### DO THIS
Copy down all of the data underneath, exactly as shown.
************
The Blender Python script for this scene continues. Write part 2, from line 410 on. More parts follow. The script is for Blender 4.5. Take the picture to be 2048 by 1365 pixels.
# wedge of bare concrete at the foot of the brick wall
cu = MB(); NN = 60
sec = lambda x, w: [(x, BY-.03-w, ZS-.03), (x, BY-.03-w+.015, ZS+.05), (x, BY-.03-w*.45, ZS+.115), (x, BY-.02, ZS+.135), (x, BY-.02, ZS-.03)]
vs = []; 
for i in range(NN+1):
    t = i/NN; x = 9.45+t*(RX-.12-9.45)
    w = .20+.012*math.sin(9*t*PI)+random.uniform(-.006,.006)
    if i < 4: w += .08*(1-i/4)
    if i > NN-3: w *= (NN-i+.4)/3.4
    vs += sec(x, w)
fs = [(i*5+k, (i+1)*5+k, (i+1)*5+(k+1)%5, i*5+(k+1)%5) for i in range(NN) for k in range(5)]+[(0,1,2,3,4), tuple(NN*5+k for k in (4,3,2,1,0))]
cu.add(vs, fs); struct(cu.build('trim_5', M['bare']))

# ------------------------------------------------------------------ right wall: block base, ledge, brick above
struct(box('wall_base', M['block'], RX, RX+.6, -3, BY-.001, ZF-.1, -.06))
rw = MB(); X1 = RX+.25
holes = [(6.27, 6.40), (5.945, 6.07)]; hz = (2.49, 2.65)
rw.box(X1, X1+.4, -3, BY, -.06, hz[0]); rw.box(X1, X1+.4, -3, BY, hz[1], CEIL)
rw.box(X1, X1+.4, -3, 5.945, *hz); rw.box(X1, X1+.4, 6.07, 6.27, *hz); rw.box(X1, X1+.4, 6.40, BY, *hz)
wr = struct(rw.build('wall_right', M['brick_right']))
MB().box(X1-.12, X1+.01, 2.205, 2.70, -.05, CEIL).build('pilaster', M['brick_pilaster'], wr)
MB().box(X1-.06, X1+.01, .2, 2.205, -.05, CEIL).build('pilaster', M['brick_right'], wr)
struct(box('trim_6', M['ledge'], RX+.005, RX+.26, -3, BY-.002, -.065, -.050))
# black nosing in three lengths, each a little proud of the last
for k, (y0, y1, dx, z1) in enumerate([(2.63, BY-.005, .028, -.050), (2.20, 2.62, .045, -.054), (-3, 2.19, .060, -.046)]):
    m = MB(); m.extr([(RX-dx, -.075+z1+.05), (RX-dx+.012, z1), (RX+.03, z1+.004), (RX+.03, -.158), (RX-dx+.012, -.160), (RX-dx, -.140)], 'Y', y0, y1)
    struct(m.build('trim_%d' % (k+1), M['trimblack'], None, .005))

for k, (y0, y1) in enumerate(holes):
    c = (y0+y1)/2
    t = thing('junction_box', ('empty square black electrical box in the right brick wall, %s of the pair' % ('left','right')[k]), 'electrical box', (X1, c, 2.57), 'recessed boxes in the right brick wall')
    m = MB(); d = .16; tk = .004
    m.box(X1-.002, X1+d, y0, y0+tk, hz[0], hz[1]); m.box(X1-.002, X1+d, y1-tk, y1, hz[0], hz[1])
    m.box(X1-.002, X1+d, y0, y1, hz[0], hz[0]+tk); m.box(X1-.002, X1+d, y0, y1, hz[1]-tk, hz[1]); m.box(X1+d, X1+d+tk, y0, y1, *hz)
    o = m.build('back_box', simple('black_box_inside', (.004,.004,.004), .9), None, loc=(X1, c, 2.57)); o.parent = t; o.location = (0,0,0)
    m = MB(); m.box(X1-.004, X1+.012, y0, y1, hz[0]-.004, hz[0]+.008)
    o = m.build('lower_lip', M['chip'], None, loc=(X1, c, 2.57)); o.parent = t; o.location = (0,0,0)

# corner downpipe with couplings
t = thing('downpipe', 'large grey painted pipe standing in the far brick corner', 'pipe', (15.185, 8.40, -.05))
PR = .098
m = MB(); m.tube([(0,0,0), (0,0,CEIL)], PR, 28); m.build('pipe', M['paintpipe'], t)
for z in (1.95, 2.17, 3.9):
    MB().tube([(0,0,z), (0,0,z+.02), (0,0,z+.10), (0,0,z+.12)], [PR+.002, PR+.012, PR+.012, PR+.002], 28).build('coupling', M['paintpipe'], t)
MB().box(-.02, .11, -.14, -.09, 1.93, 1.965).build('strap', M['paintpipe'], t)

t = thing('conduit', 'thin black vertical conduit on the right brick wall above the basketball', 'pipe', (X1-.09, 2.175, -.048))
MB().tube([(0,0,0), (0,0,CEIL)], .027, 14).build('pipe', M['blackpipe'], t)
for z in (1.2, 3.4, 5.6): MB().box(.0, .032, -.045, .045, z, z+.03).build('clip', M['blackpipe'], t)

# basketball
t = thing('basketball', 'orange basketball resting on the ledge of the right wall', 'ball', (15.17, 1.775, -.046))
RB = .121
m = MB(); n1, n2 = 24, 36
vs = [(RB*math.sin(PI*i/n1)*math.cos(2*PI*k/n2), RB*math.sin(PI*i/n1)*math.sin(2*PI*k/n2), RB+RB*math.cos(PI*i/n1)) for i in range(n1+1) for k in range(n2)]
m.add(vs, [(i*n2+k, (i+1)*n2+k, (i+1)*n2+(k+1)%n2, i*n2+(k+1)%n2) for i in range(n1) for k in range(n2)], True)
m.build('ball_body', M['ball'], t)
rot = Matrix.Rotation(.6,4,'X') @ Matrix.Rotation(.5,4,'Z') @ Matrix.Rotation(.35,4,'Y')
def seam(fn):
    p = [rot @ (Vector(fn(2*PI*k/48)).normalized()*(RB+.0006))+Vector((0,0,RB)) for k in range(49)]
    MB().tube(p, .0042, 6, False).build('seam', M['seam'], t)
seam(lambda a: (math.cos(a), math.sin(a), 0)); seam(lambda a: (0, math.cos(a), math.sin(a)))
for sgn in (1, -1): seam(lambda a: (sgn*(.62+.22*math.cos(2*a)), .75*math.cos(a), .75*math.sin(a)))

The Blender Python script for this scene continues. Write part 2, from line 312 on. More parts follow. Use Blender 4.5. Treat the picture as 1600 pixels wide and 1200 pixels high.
************
### TASK ANSWER
The Blender Python script for this scene continues. Write part 2, from line 410 on. More parts follow. The script is for Blender 4.5. Take the picture to be 2048 by 1365 pixels.
# wedge of bare concrete at the foot of the brick wall
cu = MB(); NN = 60
sec = lambda x, w: [(x, BY-.03-w, ZS-.03), (x, BY-.03-w+.015, ZS+.05), (x, BY-.03-w*.45, ZS+.115), (x, BY-.02, ZS+.135), (x, BY-.02, ZS-.03)]
vs = []; 
for i in range(NN+1):
    t = i/NN; x = 9.45+t*(RX-.12-9.45)
    w = .20+.012*math.sin(9*t*PI)+random.uniform(-.006,.006)
    if i < 4: w += .08*(1-i/4)
    if i > NN-3: w *= (NN-i+.4)/3.4
    vs += sec(x, w)
fs = [(i*5+k, (i+1)*5+k, (i+1)*5+(k+1)%5, i*5+(k+1)%5) for i in range(NN) for k in range(5)]+[(0,1,2,3,4), tuple(NN*5+k for k in (4,3,2,1,0))]
cu.add(vs, fs); struct(cu.build('trim_5', M['bare']))

# ------------------------------------------------------------------ right wall: block base, ledge, brick above
struct(box('wall_base', M['block'], RX, RX+.6, -3, BY-.001, ZF-.1, -.06))
rw = MB(); X1 = RX+.25
holes = [(6.27, 6.40), (5.945, 6.07)]; hz = (2.49, 2.65)
rw.box(X1, X1+.4, -3, BY, -.06, hz[0]); rw.box(X1, X1+.4, -3, BY, hz[1], CEIL)
rw.box(X1, X1+.4, -3, 5.945, *hz); rw.box(X1, X1+.4, 6.07, 6.27, *hz); rw.box(X1, X1+.4, 6.40, BY, *hz)
wr = struct(rw.build('wall_right', M['brick_right']))
MB().box(X1-.12, X1+.01, 2.205, 2.70, -.05, CEIL).build('pilaster', M['brick_pilaster'], wr)
MB().box(X1-.06, X1+.01, .2, 2.205, -.05, CEIL).build('pilaster', M['brick_right'], wr)
struct(box('trim_6', M['ledge'], RX+.005, RX+.26, -3, BY-.002, -.065, -.050))
# black nosing in three lengths, each a little proud of the last
for k, (y0, y1, dx, z1) in enumerate([(2.63, BY-.005, .028, -.050), (2.20, 2.62, .045, -.054), (-3, 2.19, .060, -.046)]):
    m = MB(); m.extr([(RX-dx, -.075+z1+.05), (RX-dx+.012, z1), (RX+.03, z1+.004), (RX+.03, -.158), (RX-dx+.012, -.160), (RX-dx, -.140)], 'Y', y0, y1)
    struct(m.build('trim_%d' % (k+1), M['trimblack'], None, .005))

for k, (y0, y1) in enumerate(holes):
    c = (y0+y1)/2
    t = thing('junction_box', ('empty square black electrical box in the right brick wall, %s of the pair' % ('left','right')[k]), 'electrical box', (X1, c, 2.57), 'recessed boxes in the right brick wall')
    m = MB(); d = .16; tk = .004
    m.box(X1-.002, X1+d, y0, y0+tk, hz[0], hz[1]); m.box(X1-.002, X1+d, y1-tk, y1, hz[0], hz[1])
    m.box(X1-.002, X1+d, y0, y1, hz[0], hz[0]+tk); m.box(X1-.002, X1+d, y0, y1, hz[1]-tk, hz[1]); m.box(X1+d, X1+d+tk, y0, y1, *hz)
    o = m.build('back_box', simple('black_box_inside', (.004,.004,.004), .9), None, loc=(X1, c, 2.57)); o.parent = t; o.location = (0,0,0)
    m = MB(); m.box(X1-.004, X1+.012, y0, y1, hz[0]-.004, hz[0]+.008)
    o = m.build('lower_lip', M['chip'], None, loc=(X1, c, 2.57)); o.parent = t; o.location = (0,0,0)

# corner downpipe with couplings
t = thing('downpipe', 'large grey painted pipe standing in the far brick corner', 'pipe', (15.185, 8.40, -.05))
PR = .098
m = MB(); m.tube([(0,0,0), (0,0,CEIL)], PR, 28); m.build('pipe', M['paintpipe'], t)
for z in (1.95, 2.17, 3.9):
    MB().tube([(0,0,z), (0,0,z+.02), (0,0,z+.10), (0,0,z+.12)], [PR+.002, PR+.012, PR+.012, PR+.002], 28).build('coupling', M['paintpipe'], t)
MB().box(-.02, .11, -.14, -.09, 1.93, 1.965).build('strap', M['paintpipe'], t)

t = thing('conduit', 'thin black vertical conduit on the right brick wall above the basketball', 'pipe', (X1-.09, 2.175, -.048))
MB().tube([(0,0,0), (0,0,CEIL)], .027, 14).build('pipe', M['blackpipe'], t)
for z in (1.2, 3.4, 5.6): MB().box(.0, .032, -.045, .045, z, z+.03).build('clip', M['blackpipe'], t)

# basketball
t = thing('basketball', 'orange basketball resting on the ledge of the right wall', 'ball', (15.17, 1.775, -.046))
RB = .121
m = MB(); n1, n2 = 24, 36
vs = [(RB*math.sin(PI*i/n1)*math.cos(2*PI*k/n2), RB*math.sin(PI*i/n1)*math.sin(2*PI*k/n2), RB+RB*math.cos(PI*i/n1)) for i in range(n1+1) for k in range(n2)]
m.add(vs, [(i*n2+k, (i+1)*n2+k, (i+1)*n2+(k+1)%n2, i*n2+(k+1)%n2) for i in range(n1) for k in range(n2)], True)
m.build('ball_body', M['ball'], t)
rot = Matrix.Rotation(.6,4,'X') @ Matrix.Rotation(.5,4,'Z') @ Matrix.Rotation(.35,4,'Y')
def seam(fn):
    p = [rot @ (Vector(fn(2*PI*k/48)).normalized()*(RB+.0006))+Vector((0,0,RB)) for k in range(49)]
    MB().tube(p, .0042, 6, False).build('seam', M['seam'], t)
seam(lambda a: (math.cos(a), math.sin(a), 0)); seam(lambda a: (0, math.cos(a), math.sin(a)))
for sgn in (1, -1): seam(lambda a: (sgn*(.62+.22*math.cos(2*a)), .75*math.cos(a), .75*math.sin(a)))

The Blender Python script for this scene continues. Write part 2, from line 312 on. More parts follow. Use Blender 4.5. Treat the picture as 1600 pixels wide and 1200 pixels high.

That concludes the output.